------ Material for this task
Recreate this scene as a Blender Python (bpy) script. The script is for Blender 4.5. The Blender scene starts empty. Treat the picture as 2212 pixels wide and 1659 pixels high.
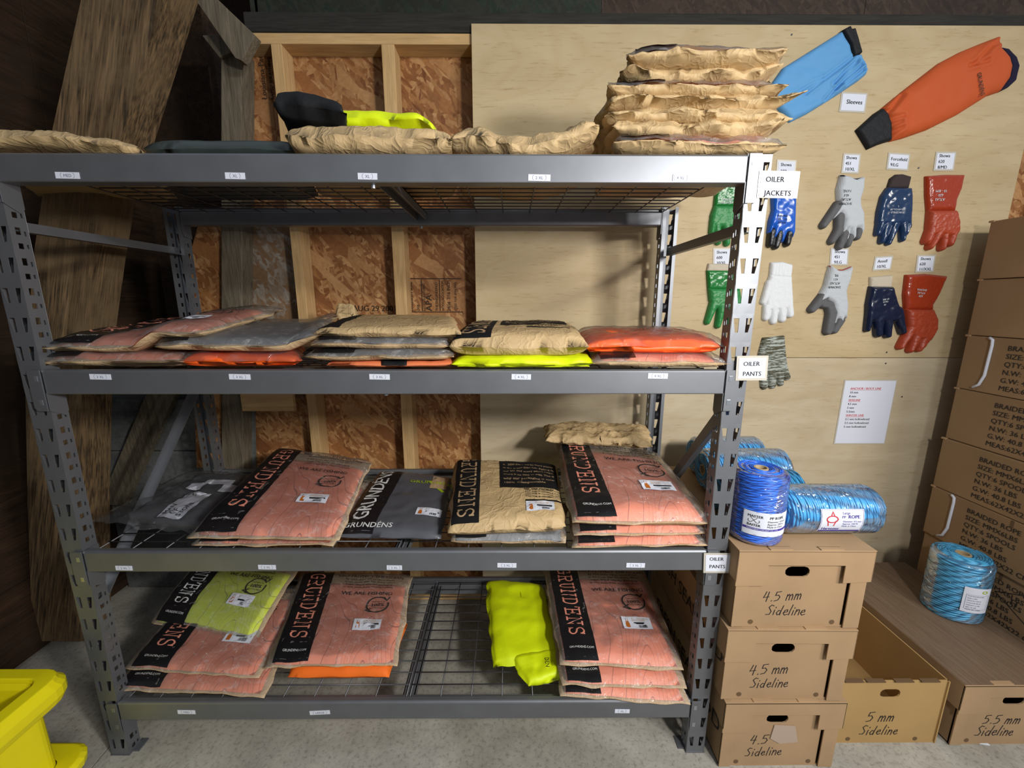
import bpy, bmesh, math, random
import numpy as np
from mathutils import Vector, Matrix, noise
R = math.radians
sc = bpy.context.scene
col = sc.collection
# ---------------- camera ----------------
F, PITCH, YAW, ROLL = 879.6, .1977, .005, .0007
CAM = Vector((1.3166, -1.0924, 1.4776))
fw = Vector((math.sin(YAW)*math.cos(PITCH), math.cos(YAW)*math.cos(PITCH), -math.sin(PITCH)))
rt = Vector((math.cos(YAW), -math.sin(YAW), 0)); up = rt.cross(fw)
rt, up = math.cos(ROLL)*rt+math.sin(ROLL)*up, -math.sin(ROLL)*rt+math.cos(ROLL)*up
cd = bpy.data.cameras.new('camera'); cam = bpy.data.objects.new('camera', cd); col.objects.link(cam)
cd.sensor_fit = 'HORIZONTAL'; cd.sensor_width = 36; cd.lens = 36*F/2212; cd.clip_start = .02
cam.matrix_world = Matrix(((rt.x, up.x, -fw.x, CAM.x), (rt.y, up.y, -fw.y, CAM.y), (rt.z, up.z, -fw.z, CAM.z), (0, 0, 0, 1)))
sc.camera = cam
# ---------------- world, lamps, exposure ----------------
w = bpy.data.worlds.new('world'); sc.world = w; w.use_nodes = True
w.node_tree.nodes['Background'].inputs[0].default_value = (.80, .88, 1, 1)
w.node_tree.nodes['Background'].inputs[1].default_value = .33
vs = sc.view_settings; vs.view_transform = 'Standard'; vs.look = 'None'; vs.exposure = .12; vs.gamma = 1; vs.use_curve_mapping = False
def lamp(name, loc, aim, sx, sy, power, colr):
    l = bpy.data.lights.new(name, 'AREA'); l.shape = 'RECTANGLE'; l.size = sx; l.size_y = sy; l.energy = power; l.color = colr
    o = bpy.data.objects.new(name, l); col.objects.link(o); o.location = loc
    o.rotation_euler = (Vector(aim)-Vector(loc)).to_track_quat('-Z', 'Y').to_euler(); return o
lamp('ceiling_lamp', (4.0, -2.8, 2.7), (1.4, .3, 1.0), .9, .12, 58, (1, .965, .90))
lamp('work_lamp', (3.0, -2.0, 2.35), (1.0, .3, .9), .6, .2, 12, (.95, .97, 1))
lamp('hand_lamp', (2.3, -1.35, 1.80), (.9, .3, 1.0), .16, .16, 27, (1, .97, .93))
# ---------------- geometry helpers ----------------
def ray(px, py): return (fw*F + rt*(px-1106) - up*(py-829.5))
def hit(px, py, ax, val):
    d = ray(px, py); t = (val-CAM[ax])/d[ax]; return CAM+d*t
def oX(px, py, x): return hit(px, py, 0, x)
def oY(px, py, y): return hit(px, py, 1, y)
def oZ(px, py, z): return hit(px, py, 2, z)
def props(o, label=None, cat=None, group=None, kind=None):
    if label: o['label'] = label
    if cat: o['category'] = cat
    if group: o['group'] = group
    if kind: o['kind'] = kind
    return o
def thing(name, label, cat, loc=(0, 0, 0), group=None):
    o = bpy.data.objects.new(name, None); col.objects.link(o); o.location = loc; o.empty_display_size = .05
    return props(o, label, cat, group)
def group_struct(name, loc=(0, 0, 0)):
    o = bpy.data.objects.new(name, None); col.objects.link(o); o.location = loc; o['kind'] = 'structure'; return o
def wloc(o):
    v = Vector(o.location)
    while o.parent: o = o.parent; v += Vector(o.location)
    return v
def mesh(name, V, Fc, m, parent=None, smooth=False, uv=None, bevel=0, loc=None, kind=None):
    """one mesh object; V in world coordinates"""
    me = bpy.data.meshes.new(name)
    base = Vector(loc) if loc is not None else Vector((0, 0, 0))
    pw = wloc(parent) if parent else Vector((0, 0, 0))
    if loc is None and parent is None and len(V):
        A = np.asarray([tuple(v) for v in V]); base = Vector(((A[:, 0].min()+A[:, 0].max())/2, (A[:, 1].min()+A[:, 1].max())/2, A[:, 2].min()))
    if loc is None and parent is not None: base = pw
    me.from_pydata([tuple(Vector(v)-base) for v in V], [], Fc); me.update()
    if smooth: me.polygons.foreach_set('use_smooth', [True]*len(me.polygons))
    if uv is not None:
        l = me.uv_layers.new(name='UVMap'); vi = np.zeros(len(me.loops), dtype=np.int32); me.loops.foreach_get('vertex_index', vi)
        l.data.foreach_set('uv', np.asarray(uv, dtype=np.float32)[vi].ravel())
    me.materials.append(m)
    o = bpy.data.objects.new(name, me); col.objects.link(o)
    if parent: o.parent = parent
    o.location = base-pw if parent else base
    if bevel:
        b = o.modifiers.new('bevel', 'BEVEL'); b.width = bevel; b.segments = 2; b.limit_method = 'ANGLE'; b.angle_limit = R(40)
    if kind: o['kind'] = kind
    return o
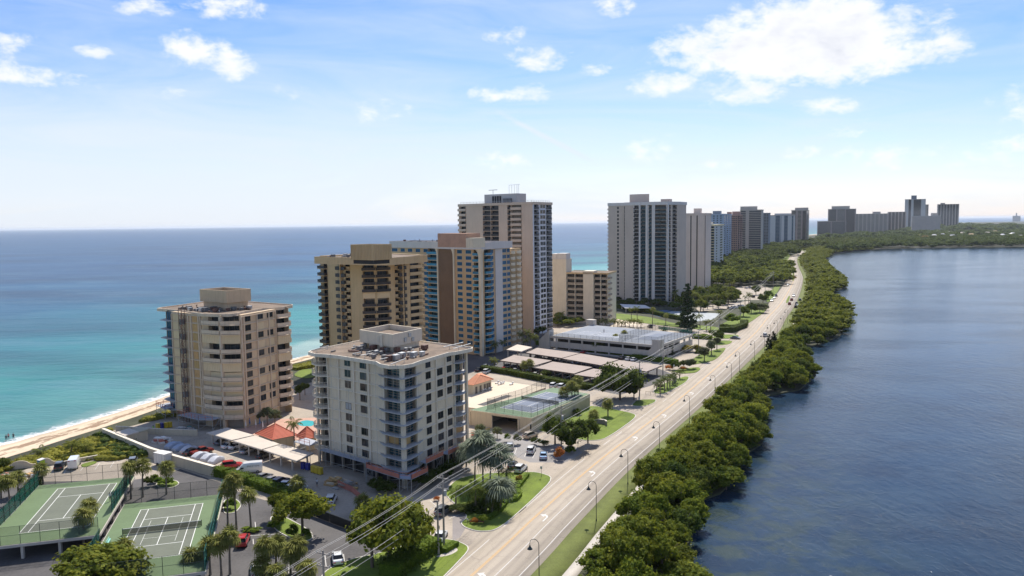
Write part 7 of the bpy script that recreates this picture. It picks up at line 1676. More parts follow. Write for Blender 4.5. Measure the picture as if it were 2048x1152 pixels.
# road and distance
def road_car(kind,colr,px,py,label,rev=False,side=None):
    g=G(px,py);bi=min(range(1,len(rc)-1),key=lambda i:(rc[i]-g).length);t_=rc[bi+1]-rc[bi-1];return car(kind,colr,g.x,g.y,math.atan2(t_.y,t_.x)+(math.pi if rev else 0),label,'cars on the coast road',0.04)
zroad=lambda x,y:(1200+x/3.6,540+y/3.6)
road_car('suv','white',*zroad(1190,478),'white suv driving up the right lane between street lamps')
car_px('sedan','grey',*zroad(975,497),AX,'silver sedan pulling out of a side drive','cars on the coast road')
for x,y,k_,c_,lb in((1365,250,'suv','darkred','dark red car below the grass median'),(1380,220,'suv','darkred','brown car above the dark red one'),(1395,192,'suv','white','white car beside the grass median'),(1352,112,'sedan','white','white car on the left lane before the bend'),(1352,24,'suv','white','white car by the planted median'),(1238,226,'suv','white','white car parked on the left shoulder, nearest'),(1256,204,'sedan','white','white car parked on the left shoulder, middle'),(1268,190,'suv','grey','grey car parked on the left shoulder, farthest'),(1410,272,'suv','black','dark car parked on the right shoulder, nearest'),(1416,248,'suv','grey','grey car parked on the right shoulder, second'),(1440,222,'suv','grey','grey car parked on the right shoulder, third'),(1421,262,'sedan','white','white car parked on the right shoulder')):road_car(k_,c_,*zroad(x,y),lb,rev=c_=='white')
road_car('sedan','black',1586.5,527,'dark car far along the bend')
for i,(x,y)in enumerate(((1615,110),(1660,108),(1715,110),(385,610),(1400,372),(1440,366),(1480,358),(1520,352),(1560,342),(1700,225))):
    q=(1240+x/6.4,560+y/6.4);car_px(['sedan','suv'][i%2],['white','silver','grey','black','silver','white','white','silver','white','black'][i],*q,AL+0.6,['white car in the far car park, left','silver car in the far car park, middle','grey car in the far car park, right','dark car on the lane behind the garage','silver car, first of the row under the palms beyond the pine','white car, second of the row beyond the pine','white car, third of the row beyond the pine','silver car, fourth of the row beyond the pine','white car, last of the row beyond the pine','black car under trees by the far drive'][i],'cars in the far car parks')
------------
_Exercise objective:_
Transcribe each line above verbatim, with the pictures left out.

_Answer to the exercise:_
Recreate this scene as a Blender Python (bpy) script. The script is for Blender 4.5. The Blender scene starts empty. Treat the picture as 2212 pixels wide and 1659 pixels high.
import bpy, bmesh, math, random
import numpy as np
from mathutils import Vector, Matrix, noise
R = math.radians
sc = bpy.context.scene
col = sc.collection
# ---------------- camera ----------------
F, PITCH, YAW, ROLL = 879.6, .1977, .005, .0007
CAM = Vector((1.3166, -1.0924, 1.4776))
fw = Vector((math.sin(YAW)*math.cos(PITCH), math.cos(YAW)*math.cos(PITCH), -math.sin(PITCH)))
rt = Vector((math.cos(YAW), -math.sin(YAW), 0)); up = rt.cross(fw)
rt, up = math.cos(ROLL)*rt+math.sin(ROLL)*up, -math.sin(ROLL)*rt+math.cos(ROLL)*up
cd = bpy.data.cameras.new('camera'); cam = bpy.data.objects.new('camera', cd); col.objects.link(cam)
cd.sensor_fit = 'HORIZONTAL'; cd.sensor_width = 36; cd.lens = 36*F/2212; cd.clip_start = .02
cam.matrix_world = Matrix(((rt.x, up.x, -fw.x, CAM.x), (rt.y, up.y, -fw.y, CAM.y), (rt.z, up.z, -fw.z, CAM.z), (0, 0, 0, 1)))
sc.camera = cam
# ---------------- world, lamps, exposure ----------------
w = bpy.data.worlds.new('world'); sc.world = w; w.use_nodes = True
w.node_tree.nodes['Background'].inputs[0].default_value = (.80, .88, 1, 1)
w.node_tree.nodes['Background'].inputs[1].default_value = .33
vs = sc.view_settings; vs.view_transform = 'Standard'; vs.look = 'None'; vs.exposure = .12; vs.gamma = 1; vs.use_curve_mapping = False
def lamp(name, loc, aim, sx, sy, power, colr):
    l = bpy.data.lights.new(name, 'AREA'); l.shape = 'RECTANGLE'; l.size = sx; l.size_y = sy; l.energy = power; l.color = colr
    o = bpy.data.objects.new(name, l); col.objects.link(o); o.location = loc
    o.rotation_euler = (Vector(aim)-Vector(loc)).to_track_quat('-Z', 'Y').to_euler(); return o
lamp('ceiling_lamp', (4.0, -2.8, 2.7), (1.4, .3, 1.0), .9, .12, 58, (1, .965, .90))
lamp('work_lamp', (3.0, -2.0, 2.35), (1.0, .3, .9), .6, .2, 12, (.95, .97, 1))
lamp('hand_lamp', (2.3, -1.35, 1.80), (.9, .3, 1.0), .16, .16, 27, (1, .97, .93))
# ---------------- geometry helpers ----------------
def ray(px, py): return (fw*F + rt*(px-1106) - up*(py-829.5))
def hit(px, py, ax, val):
    d = ray(px, py); t = (val-CAM[ax])/d[ax]; return CAM+d*t
def oX(px, py, x): return hit(px, py, 0, x)
def oY(px, py, y): return hit(px, py, 1, y)
def oZ(px, py, z): return hit(px, py, 2, z)
def props(o, label=None, cat=None, group=None, kind=None):
    if label: o['label'] = label
    if cat: o['category'] = cat
    if group: o['group'] = group
    if kind: o['kind'] = kind
    return o
def thing(name, label, cat, loc=(0, 0, 0), group=None):
    o = bpy.data.objects.new(name, None); col.objects.link(o); o.location = loc; o.empty_display_size = .05
    return props(o, label, cat, group)
def group_struct(name, loc=(0, 0, 0)):
    o = bpy.data.objects.new(name, None); col.objects.link(o); o.location = loc; o['kind'] = 'structure'; return o
def wloc(o):
    v = Vector(o.location)
    while o.parent: o = o.parent; v += Vector(o.location)
    return v
def mesh(name, V, Fc, m, parent=None, smooth=False, uv=None, bevel=0, loc=None, kind=None):
    """one mesh object; V in world coordinates"""
    me = bpy.data.meshes.new(name)
    base = Vector(loc) if loc is not None else Vector((0, 0, 0))
    pw = wloc(parent) if parent else Vector((0, 0, 0))
    if loc is None and parent is None and len(V):
        A = np.asarray([tuple(v) for v in V]); base = Vector(((A[:, 0].min()+A[:, 0].max())/2, (A[:, 1].min()+A[:, 1].max())/2, A[:, 2].min()))
    if loc is None and parent is not None: base = pw
    me.from_pydata([tuple(Vector(v)-base) for v in V], [], Fc); me.update()
    if smooth: me.polygons.foreach_set('use_smooth', [True]*len(me.polygons))
    if uv is not None:
        l = me.uv_layers.new(name='UVMap'); vi = np.zeros(len(me.loops), dtype=np.int32); me.loops.foreach_get('vertex_index', vi)
        l.data.foreach_set('uv', np.asarray(uv, dtype=np.float32)[vi].ravel())
    me.materials.append(m)
    o = bpy.data.objects.new(name, me); col.objects.link(o)
    if parent: o.parent = parent
    o.location = base-pw if parent else base
    if bevel:
        b = o.modifiers.new('bevel', 'BEVEL'); b.width = bevel; b.segments = 2; b.limit_method = 'ANGLE'; b.angle_limit = R(40)
    if kind: o['kind'] = kind
    return o
Write part 7 of the bpy script that recreates this picture. It picks up at line 1676. More parts follow. Write for Blender 4.5. Measure the picture as if it were 2048x1152 pixels.
# road and distance
def road_car(kind,colr,px,py,label,rev=False,side=None):
    g=G(px,py);bi=min(range(1,len(rc)-1),key=lambda i:(rc[i]-g).length);t_=rc[bi+1]-rc[bi-1];return car(kind,colr,g.x,g.y,math.atan2(t_.y,t_.x)+(math.pi if rev else 0),label,'cars on the coast road',0.04)
zroad=lambda x,y:(1200+x/3.6,540+y/3.6)
road_car('suv','white',*zroad(1190,478),'white suv driving up the right lane between street lamps')
car_px('sedan','grey',*zroad(975,497),AX,'silver sedan pulling out of a side drive','cars on the coast road')
for x,y,k_,c_,lb in((1365,250,'suv','darkred','dark red car below the grass median'),(1380,220,'suv','darkred','brown car above the dark red one'),(1395,192,'suv','white','white car beside the grass median'),(1352,112,'sedan','white','white car on the left lane before the bend'),(1352,24,'suv','white','white car by the planted median'),(1238,226,'suv','white','white car parked on the left shoulder, nearest'),(1256,204,'sedan','white','white car parked on the left shoulder, middle'),(1268,190,'suv','grey','grey car parked on the left shoulder, farthest'),(1410,272,'suv','black','dark car parked on the right shoulder, nearest'),(1416,248,'suv','grey','grey car parked on the right shoulder, second'),(1440,222,'suv','grey','grey car parked on the right shoulder, third'),(1421,262,'sedan','white','white car parked on the right shoulder')):road_car(k_,c_,*zroad(x,y),lb,rev=c_=='white')
road_car('sedan','black',1586.5,527,'dark car far along the bend')
for i,(x,y)in enumerate(((1615,110),(1660,108),(1715,110),(385,610),(1400,372),(1440,366),(1480,358),(1520,352),(1560,342),(1700,225))):
    q=(1240+x/6.4,560+y/6.4);car_px(['sedan','suv'][i%2],['white','silver','grey','black','silver','white','white','silver','white','black'][i],*q,AL+0.6,['white car in the far car park, left','silver car in the far car park, middle','grey car in the far car park, right','dark car on the lane behind the garage','silver car, first of the row under the palms beyond the pine','white car, second of the row beyond the pine','white car, third of the row beyond the pine','silver car, fourth of the row beyond the pine','white car, last of the row beyond the pine','black car under trees by the far drive'][i],'cars in the far car parks')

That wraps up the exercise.